* **TASK INSTRUCTIONS**
In the material below, find all lines with the string "scene" and copy them.

■ ■ ■

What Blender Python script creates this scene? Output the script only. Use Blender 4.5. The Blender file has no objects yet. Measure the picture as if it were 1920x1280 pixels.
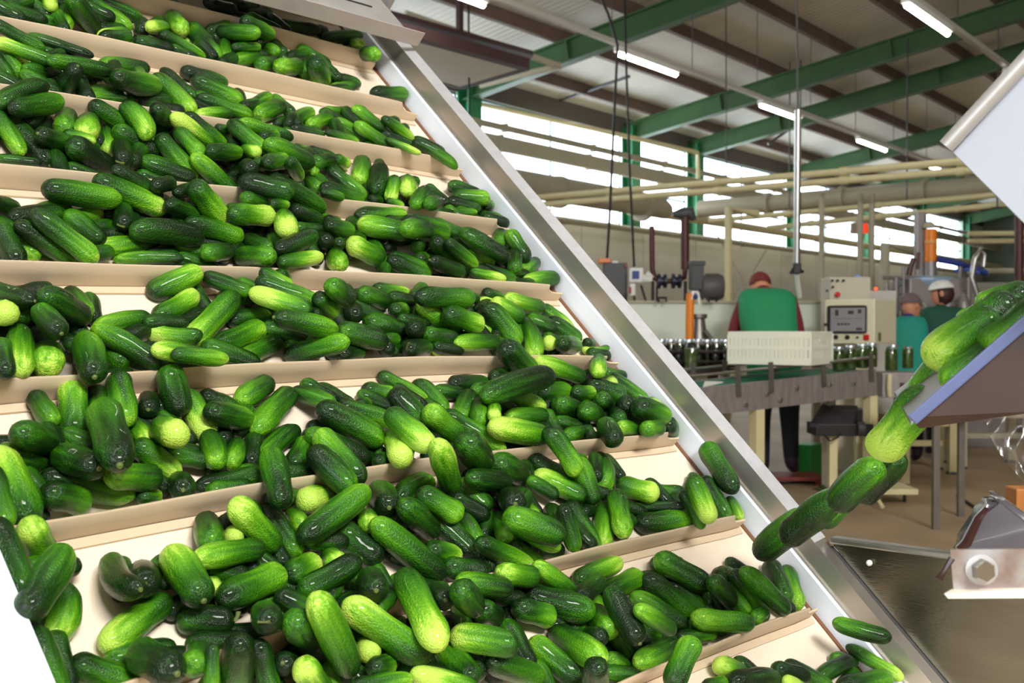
import bpy, bmesh, math, random
from mathutils import Vector, Matrix
random.seed(7)
EXPO, SKY, KEY, WINP, TUBE = 0.4, 5.0, 850, 240, 21
SC = bpy.context.scene
COL = SC.collection
# ------------------------------------------------------------------ camera, sky, lights, exposure
FPX = 2087.1                      # focal length in pixels of the 1920x1280 frame
YAW, PITCH, SLOPE = 0.70622, 0.01539, 0.781746541
CAM = Vector((0, 0, 1.3))
FH = Vector((math.cos(YAW), math.sin(YAW), 0)); RT = Vector((math.sin(YAW), -math.cos(YAW), 0)); ZZ = Vector((0, 0, 1))
FW = FH*math.cos(PITCH) - ZZ*math.sin(PITCH); UPV = ZZ*math.cos(PITCH) + FH*math.sin(PITCH)
cam_d = bpy.data.cameras.new('camera'); cam = bpy.data.objects.new('camera', cam_d); COL.objects.link(cam)
mw = Matrix((RT, UPV, -FW)).transposed().to_4x4(); mw.translation = CAM; cam.matrix_world = mw
cam_d.sensor_width = 36; cam_d.lens = FPX*36/1920; cam_d.clip_start = .05; cam_d.clip_end = 200
cam_d.dof.use_dof = True; cam_d.dof.focus_distance = 1.75; cam_d.dof.aperture_fstop = 9.0
SC.camera = cam
SC.view_settings.view_transform = 'Standard'; SC.view_settings.look = 'None'; SC.view_settings.gamma = 1
SC.view_settings.use_curve_mapping = False; SC.view_settings.exposure = EXPO
wd = bpy.data.worlds.new('overcast_sky'); SC.world = wd; wd.use_nodes = True
bg = wd.node_tree.nodes['Background']; bg.inputs[0].default_value = (.86, .93, 1, 1); bg.inputs[1].default_value = SKY
# building frame: turned 2.96 degrees against the conveyor; bx runs along the window wall, by towards it
BA = math.radians(2.96); BX = Vector((math.cos(BA), math.sin(BA), 0)); BY = Vector((-math.sin(BA), math.cos(BA), 0))
def B(x, y, z): return BX*x + BY*y + ZZ*z
def area_light(name, loc, target, sx, sy, power, colr=(1, 1, 1)):
    l = bpy.data.lights.new(name, 'AREA'); l.shape = 'RECTANGLE'; l.size = sx; l.size_y = sy; l.energy = power; l.color = colr
    o = bpy.data.objects.new(name, l); COL.objects.link(o); o.location = loc
    o.rotation_euler = (Vector(target)-Vector(loc)).to_track_quat('-Z', 'Y').to_euler(); return o
# key light added behind and above the camera; daylight through the long window band
area_light('added_key_light', B(-1.6, -5.2, 6.0), B(1.2, 1.3, 1.3), 3.0, 1.4, KEY, (1, .985, .96))
area_light('window_daylight', B(27, 11.7, 4.3), B(27, 4, .5), 24, 1.7, WINP, (.93, .97, 1))

# ------------------------------------------------------------------ helpers
def P(x, y, depth):               # real place of something seen in the photograph at a known distance
    return CAM + depth*(FW + RT*((x-960)/FPX) - UPV*((y-640)/FPX))
def PZ(x, y, z):
    d = FW + RT*((x-960)/FPX) - UPV*((y-640)/FPX); return CAM + d*((z-CAM.z)/d.z)
UV = Vector((0, math.cos(SLOPE), math.sin(SLOPE))); NV = Vector((0, -math.sin(SLOPE), math.cos(SLOPE)))
XV = Vector((1, 0, 0))
def K(x, u, h): return CAM + XV*x + UV*u + NV*(h-1.05)       # conveyor frame: across, up the slope, off the belt
def S(r, g, b):
    f = lambda c: (c/255/12.92 if c/255 <= .04045 else ((c/255+.055)/1.055)**2.4)
    return (f(r), f(g), f(b), 1)
MATS = {}
def mat(name, colr, rough=.5, metal=0, noise=.0, nscale=8, spec=.5, trans=0, emit=0, bump=0, bscale=40, colr2=None, stretch=None, coat=0, alpha=1):
    if name in MATS: return MATS[name]
    m = bpy.data.materials.new(name); m.use_nodes = True; nt = m.node_tree; b = nt.nodes['Principled BSDF']
    b.inputs['Base Color'].default_value = colr; b.inputs['Roughness'].default_value = rough; b.inputs['Metallic'].default_value = metal
    b.inputs['Specular IOR Level'].default_value = spec; b.inputs['Transmission Weight'].default_value = trans
    b.inputs['Coat Weight'].default_value = coat; b.inputs['Alpha'].default_value = alpha
    if emit: b.inputs['Emission Color'].default_value = colr; b.inputs['Emission Strength'].default_value = emit
    if noise or colr2 or bump:
        tc = nt.nodes.new('ShaderNodeTexCoord'); src = tc.outputs['Object']
        if stretch:
            mp = nt.nodes.new('ShaderNodeMapping'); mp.inputs['Scale'].default_value = stretch
            nt.links.new(src, mp.inputs[0]); src = mp.outputs[0]
    if noise or colr2:
        n = nt.nodes.new('ShaderNodeTexNoise'); n.inputs['Scale'].default_value = nscale; n.inputs['Detail'].default_value = 5
        nt.links.new(src, n.inputs[0])
        r = nt.nodes.new('ShaderNodeValToRGB'); r.color_ramp.elements[0].position = .3; r.color_ramp.elements[1].position = .7
        c2 = colr2 or tuple(c*(1-noise) for c in colr[:3])+(1,)
        r.color_ramp.elements[0].color = c2; r.color_ramp.elements[1].color = colr
        nt.links.new(n.outputs[0], r.inputs[0]); nt.links.new(r.outputs[0], b.inputs['Base Color'])
    if bump:
        n2 = nt.nodes.new('ShaderNodeTexNoise'); n2.inputs['Scale'].default_value = bscale; n2.inputs['Detail'].default_value = 3
        nt.links.new(src, n2.inputs[0]); bp = nt.nodes.new('ShaderNodeBump'); bp.inputs['Strength'].default_value = bump; bp.inputs['Distance'].default_value = .01
        nt.links.new(n2.outputs[0], bp.inputs['Height']); nt.links.new(bp.outputs[0], b.inputs['Normal'])
    MATS[name] = m; return m

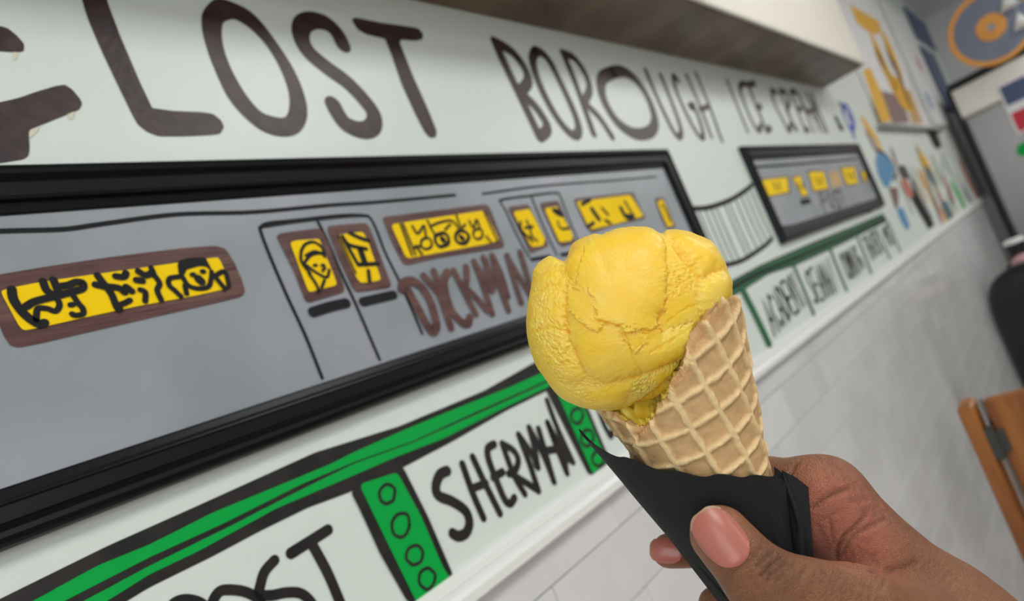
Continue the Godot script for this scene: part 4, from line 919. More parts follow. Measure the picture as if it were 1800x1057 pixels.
	for j in nv:
		# rings from the pole facing the viewer to the far pole; most of them on the near side
		var tt := float(j) / (nv - 1)
		var polar := PI * (0.52 * tt / 0.82 if tt < 0.82 else 0.52 + 0.48 * (tt - 0.82) / 0.18)
		for i in nu:
			var az := TAU * i / nu
			var dg := rad_to_deg(az); var i0 := int(dg) % 360
			var rr := lerpf(rad[i0], rad[(i0 + 1) % 360], dg - floor(dg))
			var rs := 0.0
			for k in range(-6, 7): rs += rad[(i0 + k * 4 + 360) % 360] / 13.0
			rr = lerpf(rs, rr, smoothstep(0.75, 0.98, sin(polar)))
			var sp := sin(polar); var cp := cos(polar)
			var p2 := Vector2(cos(az), sin(az)) * rr * sp
			var h := 0.0
			var rg := 0.02
			var deep := 0.0
			if cp > -0.25:
				var w2 := p2 + Vector2(nw.get_noise_2d(p2.x, p2.y), nw.get_noise_2d(p2.x + 9, p2.y + 4)) * 0.035
				for q in shp:
					if not (q[3] as Rect2).has_point(w2): continue
					var sdv := poly_sd(w2, q[0])
					var ins := -sdv
					if q[4] == 1: h += q[1] * (1.0 - exp(-maxf(ins, 0.0) / q[2]))
					else: h += q[1] * smoothstep(-0.012, 0.016, ins) * (0.2 + 0.8 * exp(-maxf(ins, 0) / q[2]))
					rg = maxf(rg, 0.55 * exp(-pow(ins / 0.035, 2.0)))
				for q in crk:
					if not (q[3] as Rect2).has_point(w2): continue
					var dv := seg_d(w2, q[0])
					var g := exp(-pow(dv / q[2], 2.0))
					h -= q[1] * g; deep = maxf(deep, g)
				for q in rough:
					var dd: float = p2.distance_to((Vector2(q[0][0], q[0][1]) - Vector2(570, 506)) / 278.2) * 278.2
					rg = maxf(rg, q[2] * smoothstep(q[1], q[1] * 0.35, dd))
			var dir := Vector3(cos(az) * sp, sin(az) * sp, cp)
			var big := nz.get_noise_3dv(dir * 0.55) * 0.035
			var fine := nf.get_noise_3dv(dir * 2.4)
			var pits := maxf(0.0, nf.get_noise_3dv(dir * 3.2 + Vector3(4, 1, 2)) - 0.12)
			h += big + fine * 0.055 * rg - pits * 0.22 * rg + nf.get_noise_3dv(dir * 4.0) * 0.003
			var depth := 1.15
			var loc := Vector3(cos(az) * rr * sp, sin(az) * rr * sp, cp * depth)
			var edge_keep := smoothstep(1.0, 0.80, sp)
			loc += dir * h * (0.35 + 0.65 * edge_keep)
			pos.append((ex * loc.x + ey * loc.y + f * loc.z) * R)
			var c := Color(0.92, 0.595, 0.036)
			c = c.lerp(Color(0.90, 0.65, 0.135), clampf(0.25 + 0.5 * rg + nz.get_noise_3dv(dir * 0.9) * 0.6, 0, 1))
			c = c.lerp(Color(0.90, 0.52, 0.015), clampf(deep * 0.55 + pits * rg * 0.6, 0, 0.8))
			cols.append(c)
	var t := base("ice_cream_scoop", SCOOP, "bright yellow ice cream scoop with flaky folds sitting in the waffle cone", "ice cream")
	obj("scoop", grid_mesh(pos, cols, nu, nv, true), m.ice_cream, t)
	# the ice cream pressed down inside the cone mouth
	var fr := cone_frame(); var a: Vector3 = fr[0]; var sd: Vector3 = fr[1]; var fw: Vector3 = fr[2]
	pos = PackedVector3Array(); cols = PackedColorArray()
	for j in 70:
		for i in 160:
			var th := TAU * i / 160; var k := j / 69.0
			var dir := sd * cos(th) + fw * sin(th)
			var ff := nf.get_noise_3dv((dir * 0.5 + a * k) * 2.0)
			var dg := wrapf(rad_to_deg(th), -180.0, 180.0)
			var topv := minf(lerp_table([[-180.0, 650.0], [-90, 660], [0, 700], [46, 715], [85, 655], [100, 628], [117, 604], [132, 598], [151, 632], [180, 650]], dg), 690.0)
			var sl := lerpf(420.0, topv + 30 * ff * k, minf(k * 1.4, 1.0)) * PX
			var r := (sl * 0.211 - 0.0022) * (1.0 if k < 0.714 else lerpf(1.0, 0.0, pow((k - 0.714) / 0.286, 1.6))) 
			var p := TIP + a * (sl + (0.004 * (k - 0.714) / 0.286 if k > 0.714 else 0.0)) + dir * (r + 0.0006 * ff)
			pos.append(p - SCOOP); cols.append(Color(0.90, 0.54, 0.03).lerp(Color(0.92, 0.63, 0.10), 0.5 + ff))
	obj("filling", grid_mesh(pos, cols, 160, 70, true), m.ice_cream, t)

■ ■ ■

* **CORRECT ANSWER**
What Blender Python script creates this scene? Output the script only. Use Blender 4.5. The Blender file has no objects yet. Measure the picture as if it were 1920x1280 pixels.
SC = bpy.context.scene
Continue the Godot script for this scene: part 4, from line 919. More parts follow. Measure the picture as if it were 1800x1057 pixels.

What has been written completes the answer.